- _Task statement_
Which lines hold the string "part"? Copy every one of them.

- _Records provided_
## start
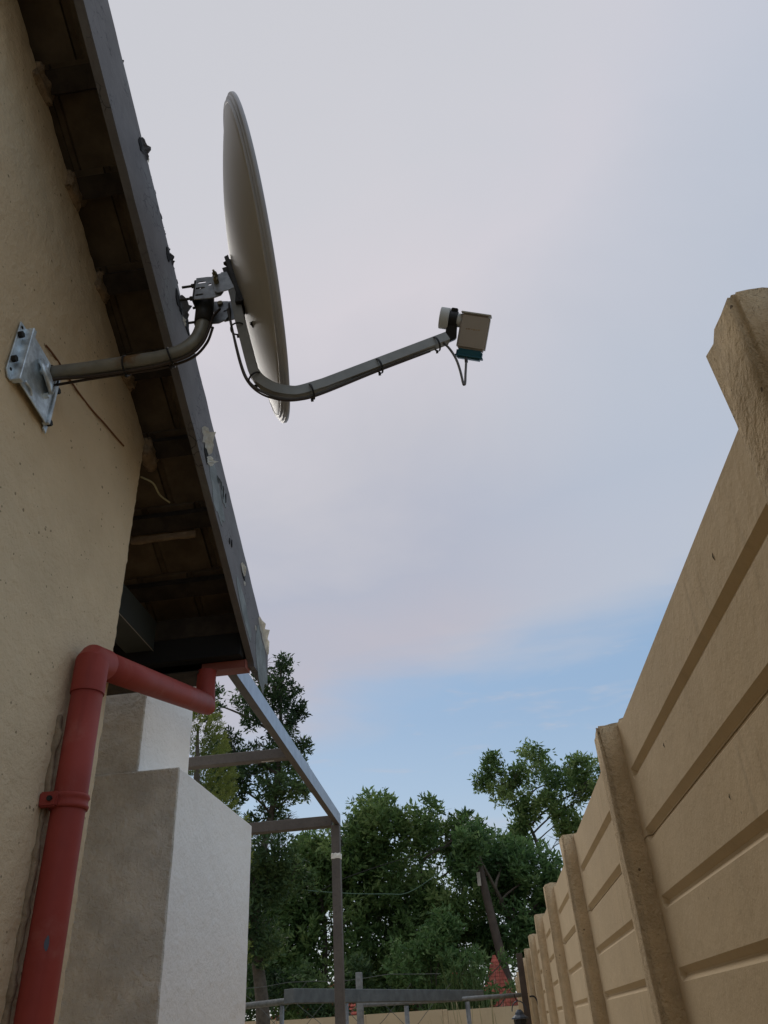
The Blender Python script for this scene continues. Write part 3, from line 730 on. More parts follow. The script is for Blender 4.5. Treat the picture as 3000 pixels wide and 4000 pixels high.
## end
## start
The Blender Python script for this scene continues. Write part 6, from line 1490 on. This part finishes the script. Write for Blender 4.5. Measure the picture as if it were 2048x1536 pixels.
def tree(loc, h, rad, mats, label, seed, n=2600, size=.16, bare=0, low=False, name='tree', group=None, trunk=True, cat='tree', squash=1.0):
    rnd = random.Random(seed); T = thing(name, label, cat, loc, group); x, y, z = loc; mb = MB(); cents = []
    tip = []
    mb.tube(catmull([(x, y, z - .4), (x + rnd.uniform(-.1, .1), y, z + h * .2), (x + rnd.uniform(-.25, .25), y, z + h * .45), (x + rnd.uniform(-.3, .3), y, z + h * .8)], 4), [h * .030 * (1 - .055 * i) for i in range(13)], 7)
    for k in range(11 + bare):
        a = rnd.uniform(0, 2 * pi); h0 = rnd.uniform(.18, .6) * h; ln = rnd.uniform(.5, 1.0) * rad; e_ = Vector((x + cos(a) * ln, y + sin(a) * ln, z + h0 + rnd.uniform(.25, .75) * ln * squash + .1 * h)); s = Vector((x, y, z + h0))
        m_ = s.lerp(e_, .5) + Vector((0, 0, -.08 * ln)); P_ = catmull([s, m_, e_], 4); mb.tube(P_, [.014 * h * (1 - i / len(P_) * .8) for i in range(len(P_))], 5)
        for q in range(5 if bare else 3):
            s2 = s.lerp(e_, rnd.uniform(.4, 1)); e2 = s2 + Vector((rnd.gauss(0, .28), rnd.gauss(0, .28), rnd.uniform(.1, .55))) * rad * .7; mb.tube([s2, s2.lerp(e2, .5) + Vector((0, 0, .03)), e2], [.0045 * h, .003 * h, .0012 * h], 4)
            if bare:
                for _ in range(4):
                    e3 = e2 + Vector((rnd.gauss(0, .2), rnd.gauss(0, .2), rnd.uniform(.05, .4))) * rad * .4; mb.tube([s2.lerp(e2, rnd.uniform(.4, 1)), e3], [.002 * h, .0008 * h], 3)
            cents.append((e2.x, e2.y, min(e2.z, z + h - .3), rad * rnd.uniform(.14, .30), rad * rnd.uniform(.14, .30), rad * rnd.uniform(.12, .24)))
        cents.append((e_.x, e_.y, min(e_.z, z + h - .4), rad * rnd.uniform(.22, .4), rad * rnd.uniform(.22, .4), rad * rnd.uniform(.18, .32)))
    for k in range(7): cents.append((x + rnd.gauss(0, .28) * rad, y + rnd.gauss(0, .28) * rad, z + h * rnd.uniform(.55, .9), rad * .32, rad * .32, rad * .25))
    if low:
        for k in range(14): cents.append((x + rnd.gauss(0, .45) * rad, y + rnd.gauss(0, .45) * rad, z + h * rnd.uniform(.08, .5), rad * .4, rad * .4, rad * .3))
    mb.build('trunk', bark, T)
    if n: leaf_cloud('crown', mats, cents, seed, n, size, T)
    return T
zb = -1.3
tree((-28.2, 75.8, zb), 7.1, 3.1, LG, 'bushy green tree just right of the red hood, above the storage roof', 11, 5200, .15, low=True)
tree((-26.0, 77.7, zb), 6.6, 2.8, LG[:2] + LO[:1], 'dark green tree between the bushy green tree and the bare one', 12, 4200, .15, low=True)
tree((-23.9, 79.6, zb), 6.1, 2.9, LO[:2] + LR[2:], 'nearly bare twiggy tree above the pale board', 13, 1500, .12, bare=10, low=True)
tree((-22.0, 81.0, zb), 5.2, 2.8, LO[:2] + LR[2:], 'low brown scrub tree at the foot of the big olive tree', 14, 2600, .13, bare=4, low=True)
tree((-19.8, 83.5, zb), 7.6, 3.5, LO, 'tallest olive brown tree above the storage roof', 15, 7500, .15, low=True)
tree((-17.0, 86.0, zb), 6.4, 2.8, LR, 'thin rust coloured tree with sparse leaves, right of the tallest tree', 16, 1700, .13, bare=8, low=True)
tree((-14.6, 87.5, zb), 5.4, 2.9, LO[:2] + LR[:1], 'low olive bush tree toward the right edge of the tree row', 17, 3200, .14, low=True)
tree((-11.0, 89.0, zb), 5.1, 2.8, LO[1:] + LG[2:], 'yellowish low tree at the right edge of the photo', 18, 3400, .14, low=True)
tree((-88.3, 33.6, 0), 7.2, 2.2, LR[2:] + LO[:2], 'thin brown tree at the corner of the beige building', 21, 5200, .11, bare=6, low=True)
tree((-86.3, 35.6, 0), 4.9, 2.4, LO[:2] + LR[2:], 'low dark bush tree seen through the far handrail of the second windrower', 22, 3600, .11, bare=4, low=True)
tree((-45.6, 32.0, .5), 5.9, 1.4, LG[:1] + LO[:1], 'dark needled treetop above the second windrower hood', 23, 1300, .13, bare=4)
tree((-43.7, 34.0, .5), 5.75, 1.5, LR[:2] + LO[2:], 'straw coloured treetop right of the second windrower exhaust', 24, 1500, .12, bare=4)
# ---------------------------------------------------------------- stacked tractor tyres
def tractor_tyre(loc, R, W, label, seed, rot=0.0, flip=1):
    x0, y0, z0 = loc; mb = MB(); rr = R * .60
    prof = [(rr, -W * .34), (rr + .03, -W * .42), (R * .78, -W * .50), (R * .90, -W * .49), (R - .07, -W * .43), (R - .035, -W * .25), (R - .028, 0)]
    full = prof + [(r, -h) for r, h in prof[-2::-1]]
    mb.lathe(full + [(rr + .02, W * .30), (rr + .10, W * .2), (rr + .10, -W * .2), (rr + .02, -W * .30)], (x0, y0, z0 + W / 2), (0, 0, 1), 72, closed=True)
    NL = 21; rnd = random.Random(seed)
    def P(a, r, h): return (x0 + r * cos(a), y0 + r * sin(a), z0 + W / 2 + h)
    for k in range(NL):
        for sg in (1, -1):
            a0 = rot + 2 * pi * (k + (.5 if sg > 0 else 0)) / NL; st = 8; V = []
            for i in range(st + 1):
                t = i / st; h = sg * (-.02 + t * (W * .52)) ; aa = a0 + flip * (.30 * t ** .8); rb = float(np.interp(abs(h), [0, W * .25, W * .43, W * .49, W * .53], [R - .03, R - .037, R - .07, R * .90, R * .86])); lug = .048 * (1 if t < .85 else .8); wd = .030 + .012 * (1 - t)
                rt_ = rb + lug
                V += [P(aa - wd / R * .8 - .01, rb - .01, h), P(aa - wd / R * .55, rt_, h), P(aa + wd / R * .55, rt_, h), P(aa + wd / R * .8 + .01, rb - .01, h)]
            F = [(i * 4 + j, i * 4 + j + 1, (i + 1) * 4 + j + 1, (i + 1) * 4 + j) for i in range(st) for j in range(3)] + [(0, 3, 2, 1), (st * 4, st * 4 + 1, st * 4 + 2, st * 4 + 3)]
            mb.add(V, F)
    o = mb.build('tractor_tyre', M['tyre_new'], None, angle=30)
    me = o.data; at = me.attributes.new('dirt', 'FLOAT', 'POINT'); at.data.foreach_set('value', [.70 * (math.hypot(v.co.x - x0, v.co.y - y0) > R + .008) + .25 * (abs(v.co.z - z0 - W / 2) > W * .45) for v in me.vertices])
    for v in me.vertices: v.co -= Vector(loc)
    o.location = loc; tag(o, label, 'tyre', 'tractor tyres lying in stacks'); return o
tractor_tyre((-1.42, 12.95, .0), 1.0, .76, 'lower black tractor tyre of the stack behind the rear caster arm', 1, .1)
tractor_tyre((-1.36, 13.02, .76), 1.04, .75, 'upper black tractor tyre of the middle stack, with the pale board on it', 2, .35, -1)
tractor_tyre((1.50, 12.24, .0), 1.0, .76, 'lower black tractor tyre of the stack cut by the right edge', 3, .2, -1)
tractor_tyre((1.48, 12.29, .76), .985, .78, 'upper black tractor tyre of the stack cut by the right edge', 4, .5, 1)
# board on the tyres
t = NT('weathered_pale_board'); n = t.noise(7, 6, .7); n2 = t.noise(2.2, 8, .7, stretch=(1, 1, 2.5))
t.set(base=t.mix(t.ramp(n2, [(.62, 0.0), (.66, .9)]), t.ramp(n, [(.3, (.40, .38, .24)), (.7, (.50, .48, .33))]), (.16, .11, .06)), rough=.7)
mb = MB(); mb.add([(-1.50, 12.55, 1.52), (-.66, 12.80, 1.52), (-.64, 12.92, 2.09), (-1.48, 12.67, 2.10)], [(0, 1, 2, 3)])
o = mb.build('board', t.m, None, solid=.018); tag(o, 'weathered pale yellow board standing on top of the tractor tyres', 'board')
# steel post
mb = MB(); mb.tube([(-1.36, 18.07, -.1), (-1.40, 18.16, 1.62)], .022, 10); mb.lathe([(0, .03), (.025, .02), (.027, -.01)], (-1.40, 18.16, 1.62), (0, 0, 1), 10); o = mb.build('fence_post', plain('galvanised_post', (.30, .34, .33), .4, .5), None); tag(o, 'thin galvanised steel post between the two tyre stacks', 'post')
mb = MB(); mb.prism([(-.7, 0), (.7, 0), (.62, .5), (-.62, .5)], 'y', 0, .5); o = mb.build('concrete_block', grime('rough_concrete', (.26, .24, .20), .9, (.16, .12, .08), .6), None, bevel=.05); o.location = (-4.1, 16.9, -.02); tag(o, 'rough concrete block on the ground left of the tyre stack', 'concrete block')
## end
- _Task output_
The Blender Python script for this scene continues. Write part 3, from line 730 on. More parts follow. The script is for Blender 4.5. Treat the picture as 3000 pixels wide and 4000 pixels high.
The Blender Python script for this scene continues. Write part 6, from line 1490 on. This part finishes the script. Write for Blender 4.5. Measure the picture as if it were 2048x1536 pixels.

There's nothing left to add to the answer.